The study by professors at the University of California, Berkeley, concludes that acquisitions, while nearly always initially cheered by investors, end up hurting a company, and in particular its share price, in the end.
Winning by Losing
, which was released this week by the National Bureau of Economic Research, found that following an acquisition the stock of that company tends to underperform shares of similar companies by 50% for the next three years. Another finding of the study: Deals done in cash, which is often considered a more conservative way to pay for acquisitions, tend to do worse than deals done for stock. If an acquiring company doesn’t want its new owners’ shares, you shouldn’t either.

There are tons of examples of deals that have gone south – the one done by Fortune’s parent company Time Warner at the height of the dot.com frenzy was a particular doozy. But despite the many bad deals, economists have generally thought mergers are beneficial for companies. Afterall, why would so many of them get done. Most deals, at least from the acquirers’ perspective generally get a good reception in the market. What’s more, proving otherwise is a hard thing to do. How do you know how a company would have performed without the deal?

To get around that problem, the two Berkeley professors, Ulrike Malmendier and Enrico Moretti, and a professor from the University of Amsterdam Florian Peters looked at situations where there were hotly contested acquisitions. They then compared the winners of the acquisition bidding war to a similar company that had lost out. What they found is that while the shares of the pairs of companies had tended to perform rather similarly before the acquisition, after the deal the prospects of the two companies diverged, with the company that had made the acquisition performing much more poorly than the company that did not.

You could argue that in contested bids acquirers tend to be pushed to pay more, and therefore end up with a worse deal than usual. But the professors compared what was paid in the contested deals they looked at and acquisitions where there hadn’t been multiple bidders and found that the valuations put on the acquired companies were about the same. So an acquisition may fail because the acquiring company overpays, but if that’s the case, that’s a problem with all deals, not just when there is a bidding war.
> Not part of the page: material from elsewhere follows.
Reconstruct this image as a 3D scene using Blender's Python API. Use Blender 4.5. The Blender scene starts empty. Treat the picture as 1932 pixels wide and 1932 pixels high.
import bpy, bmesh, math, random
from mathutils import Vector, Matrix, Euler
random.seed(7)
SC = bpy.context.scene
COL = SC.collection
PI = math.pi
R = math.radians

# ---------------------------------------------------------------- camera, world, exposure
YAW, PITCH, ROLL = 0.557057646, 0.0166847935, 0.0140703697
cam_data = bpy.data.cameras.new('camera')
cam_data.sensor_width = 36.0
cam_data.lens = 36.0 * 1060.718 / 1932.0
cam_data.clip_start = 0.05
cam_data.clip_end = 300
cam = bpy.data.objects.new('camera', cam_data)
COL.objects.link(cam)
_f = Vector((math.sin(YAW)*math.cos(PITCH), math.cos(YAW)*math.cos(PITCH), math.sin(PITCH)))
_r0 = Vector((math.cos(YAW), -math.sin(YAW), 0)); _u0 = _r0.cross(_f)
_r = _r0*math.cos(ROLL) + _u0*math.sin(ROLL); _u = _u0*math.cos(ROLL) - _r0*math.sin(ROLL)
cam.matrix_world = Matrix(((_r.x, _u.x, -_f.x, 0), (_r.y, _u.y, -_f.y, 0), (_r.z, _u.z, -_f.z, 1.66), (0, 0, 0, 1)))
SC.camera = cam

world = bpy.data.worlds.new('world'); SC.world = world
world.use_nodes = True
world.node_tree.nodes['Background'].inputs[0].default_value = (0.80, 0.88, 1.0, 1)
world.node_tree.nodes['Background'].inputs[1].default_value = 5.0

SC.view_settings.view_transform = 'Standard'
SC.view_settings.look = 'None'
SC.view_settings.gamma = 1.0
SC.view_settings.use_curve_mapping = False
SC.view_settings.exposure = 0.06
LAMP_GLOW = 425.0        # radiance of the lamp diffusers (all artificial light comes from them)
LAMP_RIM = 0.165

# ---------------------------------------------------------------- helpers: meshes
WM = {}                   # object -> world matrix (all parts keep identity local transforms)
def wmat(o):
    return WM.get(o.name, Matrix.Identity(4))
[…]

What does this mean for Wall Street? I-banks have been criticized for many of the things they did during the financial crisis. Some have questioned whether the dicing up of mortgages added any value to the economy. Perhaps on the first go around with mortgage bonds. But once Wall Street got to creating credit default swaps on synthetic tranches of mortgage collaterlized debt obligations, no way. If anything, the economy and the 99% ended up worse off because of all those Wall Street deals. Here, too, it’s not clear the I-banks’ M&A business is adding any real value to the economy. The good news is that there is no evidence that bankers are pushing companies to do these deals. CEOs are more than happy to launch into ill-fated combinations all on their own. Nonetheless, Wall Street is complicit in the game, and makes plenty of money off it.

All this comes at a time when M&A deals have slowed considerably. According to Dealogic, this year has had one of the slowest starts for corporate combinations in recent history. The first few months of 2009 were slightly worse, but only slightly ($777 billion then vs. $800 billion today) and that was during the height of the credit crunch. So is there a hope that CEOs have finally learn that the urge to merge doesn’t pay? Not likely.

“Executives always think this time will be different,” says co-author Malmendier. “Yes, others have failed in the past, but I can do better.” The real problem it seems is overconfidence. Unfortunately, that’s a quality that is in high supply among CEOs.